Both had the opportunity to talk with students, faculty and administrators at UPAEP.
“They were interested in developing partnerships with industry. A lot of our programs are driven by industry. Some of theirs are too, but they want to strengthen those relationships,” Van Delft said.
Leiterman said his goal was to develop a partnership with the UPAEP culinary program to exchange information, as well as possibly start a faculty and student exchange program between the two schools.
“Some things are universal. Our students are like their students,” he said. “It’s very similar, what we do and what they do. I found there were many more similarities than differences.”
An equally beneficial aspect of the trip was getting to meet and interact with other faculty and representatives from the OSU Stillwater campus.

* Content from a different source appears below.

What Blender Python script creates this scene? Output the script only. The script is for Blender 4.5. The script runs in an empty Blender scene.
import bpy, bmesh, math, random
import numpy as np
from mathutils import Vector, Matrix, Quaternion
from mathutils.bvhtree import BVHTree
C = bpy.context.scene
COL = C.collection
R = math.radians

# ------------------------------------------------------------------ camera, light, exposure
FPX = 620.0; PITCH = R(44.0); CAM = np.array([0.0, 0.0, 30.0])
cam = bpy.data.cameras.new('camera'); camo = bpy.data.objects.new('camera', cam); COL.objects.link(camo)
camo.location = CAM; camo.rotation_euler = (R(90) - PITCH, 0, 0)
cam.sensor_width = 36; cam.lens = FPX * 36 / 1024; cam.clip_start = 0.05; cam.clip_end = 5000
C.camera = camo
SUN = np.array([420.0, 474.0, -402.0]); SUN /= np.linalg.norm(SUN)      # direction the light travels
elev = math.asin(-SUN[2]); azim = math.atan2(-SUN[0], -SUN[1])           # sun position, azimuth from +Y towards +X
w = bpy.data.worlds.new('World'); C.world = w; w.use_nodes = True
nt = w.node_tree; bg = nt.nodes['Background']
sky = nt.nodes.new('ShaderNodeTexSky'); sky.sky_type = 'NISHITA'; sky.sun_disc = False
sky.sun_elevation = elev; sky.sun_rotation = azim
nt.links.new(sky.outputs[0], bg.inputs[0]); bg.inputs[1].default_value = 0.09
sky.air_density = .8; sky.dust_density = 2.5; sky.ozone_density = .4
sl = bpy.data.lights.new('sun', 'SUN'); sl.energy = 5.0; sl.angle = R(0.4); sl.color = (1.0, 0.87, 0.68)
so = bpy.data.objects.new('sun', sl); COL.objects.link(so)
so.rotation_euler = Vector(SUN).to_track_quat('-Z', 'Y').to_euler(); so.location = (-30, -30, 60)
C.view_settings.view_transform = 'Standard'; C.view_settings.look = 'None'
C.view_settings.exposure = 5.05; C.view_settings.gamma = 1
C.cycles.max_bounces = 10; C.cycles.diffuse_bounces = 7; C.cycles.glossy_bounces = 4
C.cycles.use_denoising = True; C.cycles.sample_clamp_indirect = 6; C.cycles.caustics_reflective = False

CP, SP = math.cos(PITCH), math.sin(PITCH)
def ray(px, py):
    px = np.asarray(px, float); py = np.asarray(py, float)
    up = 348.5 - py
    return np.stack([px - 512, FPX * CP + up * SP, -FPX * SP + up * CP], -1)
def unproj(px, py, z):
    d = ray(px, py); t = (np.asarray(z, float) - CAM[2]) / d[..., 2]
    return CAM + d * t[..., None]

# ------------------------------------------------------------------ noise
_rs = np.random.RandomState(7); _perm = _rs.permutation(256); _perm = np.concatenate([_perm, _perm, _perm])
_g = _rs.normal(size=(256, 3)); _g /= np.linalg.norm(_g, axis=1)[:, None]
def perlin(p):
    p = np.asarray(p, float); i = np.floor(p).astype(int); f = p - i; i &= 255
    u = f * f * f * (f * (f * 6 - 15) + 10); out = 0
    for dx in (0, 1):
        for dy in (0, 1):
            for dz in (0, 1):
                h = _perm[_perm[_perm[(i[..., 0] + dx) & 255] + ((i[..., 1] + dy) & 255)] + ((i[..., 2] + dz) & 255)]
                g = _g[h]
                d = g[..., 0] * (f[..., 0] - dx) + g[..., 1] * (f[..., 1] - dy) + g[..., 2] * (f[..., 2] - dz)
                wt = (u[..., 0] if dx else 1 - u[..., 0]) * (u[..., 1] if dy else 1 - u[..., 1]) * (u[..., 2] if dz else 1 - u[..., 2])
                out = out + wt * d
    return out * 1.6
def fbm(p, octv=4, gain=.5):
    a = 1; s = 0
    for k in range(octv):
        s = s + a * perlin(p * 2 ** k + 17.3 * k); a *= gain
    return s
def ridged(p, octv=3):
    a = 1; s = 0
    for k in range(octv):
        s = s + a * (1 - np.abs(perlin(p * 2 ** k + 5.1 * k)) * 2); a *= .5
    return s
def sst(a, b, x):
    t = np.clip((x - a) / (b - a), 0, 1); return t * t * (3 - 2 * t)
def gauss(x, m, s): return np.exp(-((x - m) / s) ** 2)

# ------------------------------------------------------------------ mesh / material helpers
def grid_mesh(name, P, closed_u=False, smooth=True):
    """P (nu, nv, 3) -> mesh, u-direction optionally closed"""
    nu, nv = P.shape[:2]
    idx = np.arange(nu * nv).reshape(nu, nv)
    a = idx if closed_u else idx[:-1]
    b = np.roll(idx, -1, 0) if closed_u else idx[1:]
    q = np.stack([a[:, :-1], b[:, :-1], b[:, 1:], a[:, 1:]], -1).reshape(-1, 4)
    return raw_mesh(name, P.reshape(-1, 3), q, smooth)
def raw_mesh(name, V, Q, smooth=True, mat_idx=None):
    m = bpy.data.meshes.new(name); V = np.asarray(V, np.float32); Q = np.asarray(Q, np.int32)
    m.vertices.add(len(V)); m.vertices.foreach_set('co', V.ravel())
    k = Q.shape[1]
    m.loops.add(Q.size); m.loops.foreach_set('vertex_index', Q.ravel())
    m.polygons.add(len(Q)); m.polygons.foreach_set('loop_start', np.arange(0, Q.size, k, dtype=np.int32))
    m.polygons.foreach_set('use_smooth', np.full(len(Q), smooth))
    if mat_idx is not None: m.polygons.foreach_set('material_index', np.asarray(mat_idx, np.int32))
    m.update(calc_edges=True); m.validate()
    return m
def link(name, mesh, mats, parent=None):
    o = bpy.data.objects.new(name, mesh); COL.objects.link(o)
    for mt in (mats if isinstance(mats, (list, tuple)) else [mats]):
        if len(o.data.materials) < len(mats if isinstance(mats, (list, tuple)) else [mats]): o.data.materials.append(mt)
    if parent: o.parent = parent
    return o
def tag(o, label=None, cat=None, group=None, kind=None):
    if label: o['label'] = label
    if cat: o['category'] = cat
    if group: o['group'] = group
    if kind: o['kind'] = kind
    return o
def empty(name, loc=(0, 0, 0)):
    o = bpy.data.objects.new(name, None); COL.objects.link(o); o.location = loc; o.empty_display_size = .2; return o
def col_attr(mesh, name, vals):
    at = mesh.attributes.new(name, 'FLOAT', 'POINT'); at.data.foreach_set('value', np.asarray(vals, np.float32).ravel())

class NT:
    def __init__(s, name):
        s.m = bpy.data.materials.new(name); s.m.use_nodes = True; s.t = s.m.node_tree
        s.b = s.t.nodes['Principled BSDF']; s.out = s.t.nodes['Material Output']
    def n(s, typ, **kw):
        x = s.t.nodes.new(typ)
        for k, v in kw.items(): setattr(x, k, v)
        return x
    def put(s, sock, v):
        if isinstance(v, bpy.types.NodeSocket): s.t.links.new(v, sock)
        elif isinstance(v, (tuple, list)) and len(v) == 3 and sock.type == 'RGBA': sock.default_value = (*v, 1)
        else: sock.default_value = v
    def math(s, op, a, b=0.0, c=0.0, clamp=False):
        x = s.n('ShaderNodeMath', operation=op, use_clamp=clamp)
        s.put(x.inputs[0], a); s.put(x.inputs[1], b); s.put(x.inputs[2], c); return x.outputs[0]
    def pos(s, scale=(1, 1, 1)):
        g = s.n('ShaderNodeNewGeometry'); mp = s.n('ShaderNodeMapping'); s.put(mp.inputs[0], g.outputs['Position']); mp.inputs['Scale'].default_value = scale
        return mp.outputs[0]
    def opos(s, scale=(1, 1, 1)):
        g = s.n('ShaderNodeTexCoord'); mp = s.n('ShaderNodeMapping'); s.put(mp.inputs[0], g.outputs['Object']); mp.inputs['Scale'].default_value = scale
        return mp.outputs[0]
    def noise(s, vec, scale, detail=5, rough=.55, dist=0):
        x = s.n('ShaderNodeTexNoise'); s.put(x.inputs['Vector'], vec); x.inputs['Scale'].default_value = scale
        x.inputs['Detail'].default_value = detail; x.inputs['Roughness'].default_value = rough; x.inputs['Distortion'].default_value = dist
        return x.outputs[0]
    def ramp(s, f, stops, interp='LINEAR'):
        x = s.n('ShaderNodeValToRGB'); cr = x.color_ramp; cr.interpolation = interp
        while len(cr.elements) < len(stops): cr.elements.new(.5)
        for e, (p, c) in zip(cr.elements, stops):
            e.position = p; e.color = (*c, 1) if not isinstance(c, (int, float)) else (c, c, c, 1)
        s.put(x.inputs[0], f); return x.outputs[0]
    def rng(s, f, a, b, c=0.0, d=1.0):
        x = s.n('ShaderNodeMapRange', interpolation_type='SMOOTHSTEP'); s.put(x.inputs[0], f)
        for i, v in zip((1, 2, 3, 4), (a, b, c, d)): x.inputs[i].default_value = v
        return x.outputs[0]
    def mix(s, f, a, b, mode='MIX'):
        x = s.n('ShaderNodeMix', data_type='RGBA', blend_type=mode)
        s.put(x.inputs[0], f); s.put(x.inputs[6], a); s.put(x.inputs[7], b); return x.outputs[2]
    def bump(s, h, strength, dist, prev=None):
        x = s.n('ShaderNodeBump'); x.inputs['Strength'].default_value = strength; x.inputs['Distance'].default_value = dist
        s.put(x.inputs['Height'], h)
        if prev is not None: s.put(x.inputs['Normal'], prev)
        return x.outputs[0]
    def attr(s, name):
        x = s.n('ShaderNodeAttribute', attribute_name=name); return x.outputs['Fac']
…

“It was just as valuable, seeing the potential relationships of our programs and where we overlap,” Van Delft said. “We’re not in competition, we’re here to collaborate.”
Leiterman agreed.
“It was a good opportunity for us to represent OSUIT. Expressing to other colleagues from OSU what we are and explaining what OSUIT does hopefully means better collaboration between the two campuses,” he said. “It’s important they know what we do so they can talk with students about us who may not know we are an option.”